Good. Thank you, Chair.
Thank you again, very much, for your time today. At some point I hope we get to you.
I don't have a lot to say on the qualifications side. I mean, the paper speaks for itself. The only thing that struck me was that when you were going through your regular day-to-day background, you said you really thought you needed a Ph.D. and then you went out and got it, like you buy a shovel over at Canadian Tire. That's impressive. For me, somebody with a grade 9 education, that looms large in terms of your qualifications.
Competency takes us into some other areas. Let me just say, though, Chair, before I get into the area of competency questions, that the little skirmish we just saw between you and Mr. Reid, to me, right from the get-go, is a perfect example of the absolute impossibility of jamming the square peg of appointments into the round hole of democracy. No matter what part of this process we dissect, it's never going to add up because it doesn't work. It doesn't fit in a democracy.
Having said that, and being left with no alternative—and it's a shame, because we could use some real common sense on this whole issue—I want to ask about your thinking, madame, the criteria you use.
You, through the appointment of the Prime Minister, replace what Canadians do during an election, which is to make a merit-based evaluation, usually on the doorstep or on the phone or through an email exchange. We repeat it thousands and thousands of times, trying to convince people that we would meet their merit qualifications as they see them. The cumulative effect of that is that we have an election, and as tough as it is, it's usually very clear. Canadians decided who was merit-based and who wasn't. The beauty of the system is that if they get it wrong, if the Canadian people in a riding feel they got it wrong, then they get a chance in the next election to do something about it.
We don't have that.

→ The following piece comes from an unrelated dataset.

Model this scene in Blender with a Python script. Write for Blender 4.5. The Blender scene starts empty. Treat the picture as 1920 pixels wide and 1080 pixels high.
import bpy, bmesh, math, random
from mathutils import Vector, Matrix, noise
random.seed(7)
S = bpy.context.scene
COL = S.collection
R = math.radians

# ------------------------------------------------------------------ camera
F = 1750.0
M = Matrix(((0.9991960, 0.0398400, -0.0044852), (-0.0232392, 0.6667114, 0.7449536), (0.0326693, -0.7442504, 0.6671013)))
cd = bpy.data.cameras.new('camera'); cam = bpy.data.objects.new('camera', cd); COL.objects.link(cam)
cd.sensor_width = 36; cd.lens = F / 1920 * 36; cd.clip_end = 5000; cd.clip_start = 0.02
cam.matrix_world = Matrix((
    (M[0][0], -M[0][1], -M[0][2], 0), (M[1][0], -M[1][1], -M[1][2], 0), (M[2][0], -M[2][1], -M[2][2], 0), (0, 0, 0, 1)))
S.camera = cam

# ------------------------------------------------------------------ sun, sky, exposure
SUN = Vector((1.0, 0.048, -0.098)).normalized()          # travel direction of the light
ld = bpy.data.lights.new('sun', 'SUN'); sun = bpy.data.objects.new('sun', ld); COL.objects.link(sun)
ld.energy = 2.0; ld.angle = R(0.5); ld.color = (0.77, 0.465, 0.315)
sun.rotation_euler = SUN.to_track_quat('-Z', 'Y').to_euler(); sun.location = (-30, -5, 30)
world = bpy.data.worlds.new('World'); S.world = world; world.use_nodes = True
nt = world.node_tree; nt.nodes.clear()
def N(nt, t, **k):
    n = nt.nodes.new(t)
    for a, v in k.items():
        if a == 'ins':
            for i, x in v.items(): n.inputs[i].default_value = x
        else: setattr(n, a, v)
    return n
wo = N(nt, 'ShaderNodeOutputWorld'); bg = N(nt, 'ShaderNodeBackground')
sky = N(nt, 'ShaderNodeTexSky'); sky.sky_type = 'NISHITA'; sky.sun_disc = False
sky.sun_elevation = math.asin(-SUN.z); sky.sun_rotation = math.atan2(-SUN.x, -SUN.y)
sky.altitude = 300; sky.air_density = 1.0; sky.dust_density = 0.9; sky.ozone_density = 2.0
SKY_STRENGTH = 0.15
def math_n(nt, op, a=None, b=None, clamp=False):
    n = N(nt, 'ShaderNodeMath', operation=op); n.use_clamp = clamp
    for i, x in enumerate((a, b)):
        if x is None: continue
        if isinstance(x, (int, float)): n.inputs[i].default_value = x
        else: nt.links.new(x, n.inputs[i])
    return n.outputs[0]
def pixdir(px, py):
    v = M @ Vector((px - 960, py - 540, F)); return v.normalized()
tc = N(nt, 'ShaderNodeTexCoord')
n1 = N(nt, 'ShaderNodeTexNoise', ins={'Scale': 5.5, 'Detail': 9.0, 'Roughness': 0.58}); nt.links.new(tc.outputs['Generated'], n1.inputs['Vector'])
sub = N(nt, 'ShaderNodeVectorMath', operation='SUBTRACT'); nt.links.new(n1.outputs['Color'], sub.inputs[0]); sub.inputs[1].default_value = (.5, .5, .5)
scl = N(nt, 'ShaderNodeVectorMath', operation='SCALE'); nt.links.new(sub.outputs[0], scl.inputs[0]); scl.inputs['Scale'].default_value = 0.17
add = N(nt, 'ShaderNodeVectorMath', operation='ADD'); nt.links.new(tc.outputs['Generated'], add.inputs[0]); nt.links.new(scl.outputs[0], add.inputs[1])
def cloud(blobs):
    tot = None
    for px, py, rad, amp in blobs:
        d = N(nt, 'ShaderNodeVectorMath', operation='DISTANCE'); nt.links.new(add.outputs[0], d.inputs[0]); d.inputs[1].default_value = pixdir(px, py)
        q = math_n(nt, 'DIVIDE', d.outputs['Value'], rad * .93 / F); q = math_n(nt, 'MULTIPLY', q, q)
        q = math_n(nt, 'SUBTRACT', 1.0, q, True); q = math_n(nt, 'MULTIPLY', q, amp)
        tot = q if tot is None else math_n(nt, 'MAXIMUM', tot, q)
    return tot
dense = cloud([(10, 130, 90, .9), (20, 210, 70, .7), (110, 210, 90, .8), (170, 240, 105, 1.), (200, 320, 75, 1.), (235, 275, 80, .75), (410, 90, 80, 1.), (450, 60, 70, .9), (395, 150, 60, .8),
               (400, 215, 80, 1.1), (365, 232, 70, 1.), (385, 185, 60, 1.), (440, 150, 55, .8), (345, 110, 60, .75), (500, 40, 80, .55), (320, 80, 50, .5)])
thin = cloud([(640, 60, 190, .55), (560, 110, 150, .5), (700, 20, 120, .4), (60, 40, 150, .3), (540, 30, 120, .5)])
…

Once you're a senator and you're appointed, you're there till you're 75, and that's it. I'm wondering what process, what talent, what experience, and what training you are looking for that, in your view, would give Canadians the ideal lawmaker. This isn't just about having a gilded life on the red carpet; it's also a fact that senators make laws. In fact, their vote is worth more than our vote, because there are fewer of them.
What qualifications are you looking for when you're trying to replace the process that Canadians go through on the doorstep? What are you looking for when you're trying to choose a person Canadians would consider to be their ideal lawmaker?